Written problem:
Leave out any pictures and transcribe all other data below exactly.

** start Material provided **

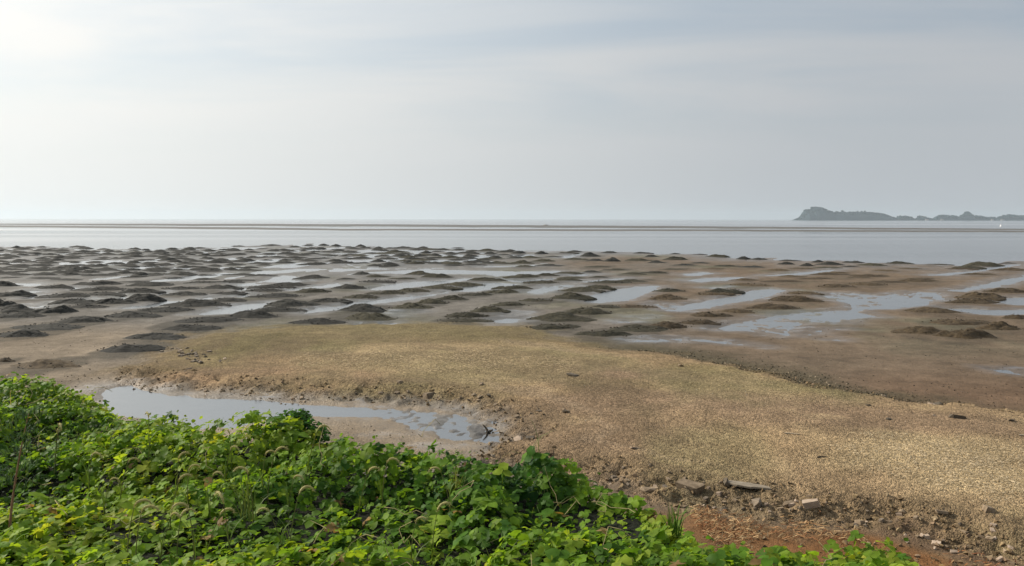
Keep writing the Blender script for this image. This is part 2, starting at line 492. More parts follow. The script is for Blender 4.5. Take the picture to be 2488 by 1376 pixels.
def mat_water(name, ripple, tint=(0.62, 0.62, 0.58)):
    m, t, out = new_mat(name)
    geo = N(t, 'ShaderNodeNewGeometry')
    mp_ = N(t, 'ShaderNodeMapping', ins={'Scale': (0.25, 1.0, 1.0)}); L(t, geo.outputs['Position'], mp_.inputs[0])
    n = N(t, 'ShaderNodeTexNoise', ins={'Scale': 1.6, 'Detail': 4.0, 'Roughness': 0.6}); L(t, mp_.outputs[0], n.inputs['Vector'])
    b = N(t, 'ShaderNodeBump', ins={'Strength': ripple, 'Distance': 0.03}); L(t, n.outputs[0], b.inputs['Height'])
    fr = N(t, 'ShaderNodeFresnel', ins={'IOR': 2.1}); L(t, b.outputs[0], fr.inputs['Normal'])
    gl_ = N(t, 'ShaderNodeBsdfGlossy', ins={'Roughness': 0.06}); L(t, b.outputs[0], gl_.inputs['Normal'])
    big = N(t, 'ShaderNodeMapping', ins={'Scale': (0.0012, 0.016, 1.0)}); L(t, geo.outputs['Position'], big.inputs[0])
    n2 = N(t, 'ShaderNodeTexNoise', ins={'Scale': 1.0, 'Detail': 5.0, 'Roughness': 0.6}); L(t, big.outputs[0], n2.inputs['Vector'])
    rg = N(t, 'ShaderNodeMapRange', ins={1: 0.35, 2: 0.65, 3: 0.05, 4: 0.30}); L(t, n2.outputs[0], rg.inputs[0])
    L(t, rg.outputs[0], gl_.inputs['Roughness'])
    tr = N(t, 'ShaderNodeBsdfTransparent', ins={'Color': tint + (1,)})
    fr_p = math_node(t, 'POWER', fr.outputs[0], 0.5)
    mx = N(t, 'ShaderNodeMixShader'); L(t, fr_p, mx.inputs[0]); L(t, tr.outputs[0], mx.inputs[1]); L(t, gl_.outputs[0], mx.inputs[2])
    L(t, mx.outputs[0], out.inputs[0])
    return m


def mat_rough(name, col, col2, scale=6.0, bump=0.6, rough=0.85, spec=0.25, use_attr=False, dist=0.05):
    m, t, out = new_mat(name)
    tcx = N(t, 'ShaderNodeTexCoord')
    oi = N(t, 'ShaderNodeObjectInfo')
    add = N(t, 'ShaderNodeVectorMath', operation='ADD')
    geo = N(t, 'ShaderNodeNewGeometry')
    L(t, geo.outputs['Position'], add.inputs[0])
    L(t, oi.outputs['Random'], add.inputs[1])
    n = N(t, 'ShaderNodeTexNoise', ins={'Scale': scale, 'Detail': 7.0, 'Roughness': 0.68}); L(t, add.outputs[0], n.inputs['Vector'])
    f = N(t, 'ShaderNodeMapRange', ins={1: 0.32, 2: 0.68, 3: 0.0, 4: 1.0}); L(t, n.outputs[0], f.inputs[0])
    c = mixcol(t, f.outputs[0], col, col2)
    if use_attr:
        a = attr(t, 'col')
        c = mixcol(t, 1.0, c, a.outputs['Color'], 'MULTIPLY')
    rv = N(t, 'ShaderNodeMapRange', ins={1: 0.0, 2: 1.0, 3: 0.75, 4: 1.25}); L(t, oi.outputs['Random'], rv.inputs[0])
    kc = N(t, 'ShaderNodeCombineXYZ')
    for i in range(3):
        L(t, rv.outputs[0], kc.inputs[i])
    c = mixcol(t, 1.0, c, kc.outputs[0], 'MULTIPLY')
    p = N(t, 'ShaderNodeBsdfPrincipled', ins={'Roughness': rough, 'Specular IOR Level': spec})
    L(t, c, p.inputs['Base Color'])
    b = N(t, 'ShaderNodeBump', ins={'Strength': bump, 'Distance': dist}); L(t, n.outputs[0], b.inputs['Height'])
    L(t, b.outputs[0], p.inputs['Normal'])
    L(t, p.outputs[0], out.inputs[0])
    return m


def mat_leaf(name, trans=0.4, rough=0.5):
    m, t, out = new_mat(name)
    a = attr(t, 'col')
    geo = N(t, 'ShaderNodeNewGeometry')
    n = N(t, 'ShaderNodeTexNoise', ins={'Scale': 22.0, 'Detail': 3.0}); L(t, geo.outputs['Position'], n.inputs['Vector'])
    f = N(t, 'ShaderNodeMapRange', ins={1: 0.3, 2: 0.7, 3: 0.8, 4: 1.2}); L(t, n.outputs[0], f.inputs[0])
    kc = N(t, 'ShaderNodeCombineXYZ')
    for i in range(3):
        L(t, f.outputs[0], kc.inputs[i])
    c = mixcol(t, 1.0, a.outputs['Color'], kc.outputs[0], 'MULTIPLY')
    p = N(t, 'ShaderNodeBsdfPrincipled', ins={'Roughness': rough, 'Specular IOR Level': 0.08}); L(t, c, p.inputs['Base Color'])
    tl = N(t, 'ShaderNodeBsdfTranslucent')
    c2 = mixcol(t, 1.0, c, (1.5, 1.35, 0.55), 'MULTIPLY'); L(t, c2, tl.inputs[0])
    mx = N(t, 'ShaderNodeMixShader', ins={0: trans}); L(t, p.outputs[0], mx.inputs[1]); L(t, tl.outputs[0], mx.inputs[2])
    L(t, mx.outputs[0], out.inputs[0])
    return m


M_GROUND = mat_ground()
M_SEA = mat_water('sea_water', 0.35)
M_POOL = mat_water('pool_water', 0.10, (0.80, 0.80, 0.76))
M_MOUND = [mat_rough('dark_weedy_mud', (0.012, 0.012, 0.011), (0.040, 0.038, 0.031), 5.0, 1.0, 0.9, 0.2),
           mat_rough('olive_weedy_mud', (0.018, 0.017, 0.011), (0.062, 0.055, 0.034), 5.0, 1.0, 0.9, 0.2),
           mat_rough('brown_weedy_mud', (0.032, 0.022, 0.013), (0.100, 0.072, 0.040), 5.0, 1.0, 0.9, 0.2)]
M_STONE = mat_rough('tan_stone', (0.14, 0.10, 0.062), (0.32, 0.245, 0.165), 9.0, 0.5, 0.85, 0.3, dist=0.02)
M_GREY = mat_rough('grey_stone', (0.115, 0.09, 0.064), (0.25, 0.20, 0.148), 9.0, 0.5, 0.85, 0.3, dist=0.02)
M_SLAB = mat_rough('slab_stone', (0.17, 0.14, 0.10), (0.30, 0.25, 0.19), 9.0, 0.5, 0.85, 0.3, dist=0.02)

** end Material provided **

Exercise response:
Keep writing the Blender script for this image. This is part 2, starting at line 492. More parts follow. The script is for Blender 4.5. Take the picture to be 2488 by 1376 pixels.
def mat_water(name, ripple, tint=(0.62, 0.62, 0.58)):
    m, t, out = new_mat(name)
    geo = N(t, 'ShaderNodeNewGeometry')
    mp_ = N(t, 'ShaderNodeMapping', ins={'Scale': (0.25, 1.0, 1.0)}); L(t, geo.outputs['Position'], mp_.inputs[0])
    n = N(t, 'ShaderNodeTexNoise', ins={'Scale': 1.6, 'Detail': 4.0, 'Roughness': 0.6}); L(t, mp_.outputs[0], n.inputs['Vector'])
    b = N(t, 'ShaderNodeBump', ins={'Strength': ripple, 'Distance': 0.03}); L(t, n.outputs[0], b.inputs['Height'])
    fr = N(t, 'ShaderNodeFresnel', ins={'IOR': 2.1}); L(t, b.outputs[0], fr.inputs['Normal'])
    gl_ = N(t, 'ShaderNodeBsdfGlossy', ins={'Roughness': 0.06}); L(t, b.outputs[0], gl_.inputs['Normal'])
    big = N(t, 'ShaderNodeMapping', ins={'Scale': (0.0012, 0.016, 1.0)}); L(t, geo.outputs['Position'], big.inputs[0])
    n2 = N(t, 'ShaderNodeTexNoise', ins={'Scale': 1.0, 'Detail': 5.0, 'Roughness': 0.6}); L(t, big.outputs[0], n2.inputs['Vector'])
    rg = N(t, 'ShaderNodeMapRange', ins={1: 0.35, 2: 0.65, 3: 0.05, 4: 0.30}); L(t, n2.outputs[0], rg.inputs[0])
    L(t, rg.outputs[0], gl_.inputs['Roughness'])
    tr = N(t, 'ShaderNodeBsdfTransparent', ins={'Color': tint + (1,)})
    fr_p = math_node(t, 'POWER', fr.outputs[0], 0.5)
    mx = N(t, 'ShaderNodeMixShader'); L(t, fr_p, mx.inputs[0]); L(t, tr.outputs[0], mx.inputs[1]); L(t, gl_.outputs[0], mx.inputs[2])
    L(t, mx.outputs[0], out.inputs[0])
    return m


def mat_rough(name, col, col2, scale=6.0, bump=0.6, rough=0.85, spec=0.25, use_attr=False, dist=0.05):
    m, t, out = new_mat(name)
    tcx = N(t, 'ShaderNodeTexCoord')
    oi = N(t, 'ShaderNodeObjectInfo')
    add = N(t, 'ShaderNodeVectorMath', operation='ADD')
    geo = N(t, 'ShaderNodeNewGeometry')
    L(t, geo.outputs['Position'], add.inputs[0])
    L(t, oi.outputs['Random'], add.inputs[1])
    n = N(t, 'ShaderNodeTexNoise', ins={'Scale': scale, 'Detail': 7.0, 'Roughness': 0.68}); L(t, add.outputs[0], n.inputs['Vector'])
    f = N(t, 'ShaderNodeMapRange', ins={1: 0.32, 2: 0.68, 3: 0.0, 4: 1.0}); L(t, n.outputs[0], f.inputs[0])
    c = mixcol(t, f.outputs[0], col, col2)
    if use_attr:
        a = attr(t, 'col')
        c = mixcol(t, 1.0, c, a.outputs['Color'], 'MULTIPLY')
    rv = N(t, 'ShaderNodeMapRange', ins={1: 0.0, 2: 1.0, 3: 0.75, 4: 1.25}); L(t, oi.outputs['Random'], rv.inputs[0])
    kc = N(t, 'ShaderNodeCombineXYZ')
    for i in range(3):
        L(t, rv.outputs[0], kc.inputs[i])
    c = mixcol(t, 1.0, c, kc.outputs[0], 'MULTIPLY')
    p = N(t, 'ShaderNodeBsdfPrincipled', ins={'Roughness': rough, 'Specular IOR Level': spec})
    L(t, c, p.inputs['Base Color'])
    b = N(t, 'ShaderNodeBump', ins={'Strength': bump, 'Distance': dist}); L(t, n.outputs[0], b.inputs['Height'])
    L(t, b.outputs[0], p.inputs['Normal'])
    L(t, p.outputs[0], out.inputs[0])
    return m


def mat_leaf(name, trans=0.4, rough=0.5):
    m, t, out = new_mat(name)
    a = attr(t, 'col')
    geo = N(t, 'ShaderNodeNewGeometry')
    n = N(t, 'ShaderNodeTexNoise', ins={'Scale': 22.0, 'Detail': 3.0}); L(t, geo.outputs['Position'], n.inputs['Vector'])
    f = N(t, 'ShaderNodeMapRange', ins={1: 0.3, 2: 0.7, 3: 0.8, 4: 1.2}); L(t, n.outputs[0], f.inputs[0])
    kc = N(t, 'ShaderNodeCombineXYZ')
    for i in range(3):
        L(t, f.outputs[0], kc.inputs[i])
    c = mixcol(t, 1.0, a.outputs['Color'], kc.outputs[0], 'MULTIPLY')
    p = N(t, 'ShaderNodeBsdfPrincipled', ins={'Roughness': rough, 'Specular IOR Level': 0.08}); L(t, c, p.inputs['Base Color'])
    tl = N(t, 'ShaderNodeBsdfTranslucent')
    c2 = mixcol(t, 1.0, c, (1.5, 1.35, 0.55), 'MULTIPLY'); L(t, c2, tl.inputs[0])
    mx = N(t, 'ShaderNodeMixShader', ins={0: trans}); L(t, p.outputs[0], mx.inputs[1]); L(t, tl.outputs[0], mx.inputs[2])
    L(t, mx.outputs[0], out.inputs[0])
    return m


M_GROUND = mat_ground()
M_SEA = mat_water('sea_water', 0.35)
M_POOL = mat_water('pool_water', 0.10, (0.80, 0.80, 0.76))
M_MOUND = [mat_rough('dark_weedy_mud', (0.012, 0.012, 0.011), (0.040, 0.038, 0.031), 5.0, 1.0, 0.9, 0.2),
           mat_rough('olive_weedy_mud', (0.018, 0.017, 0.011), (0.062, 0.055, 0.034), 5.0, 1.0, 0.9, 0.2),
           mat_rough('brown_weedy_mud', (0.032, 0.022, 0.013), (0.100, 0.072, 0.040), 5.0, 1.0, 0.9, 0.2)]
M_STONE = mat_rough('tan_stone', (0.14, 0.10, 0.062), (0.32, 0.245, 0.165), 9.0, 0.5, 0.85, 0.3, dist=0.02)
M_GREY = mat_rough('grey_stone', (0.115, 0.09, 0.064), (0.25, 0.20, 0.148), 9.0, 0.5, 0.85, 0.3, dist=0.02)
M_SLAB = mat_rough('slab_stone', (0.17, 0.14, 0.10), (0.30, 0.25, 0.19), 9.0, 0.5, 0.85, 0.3, dist=0.02)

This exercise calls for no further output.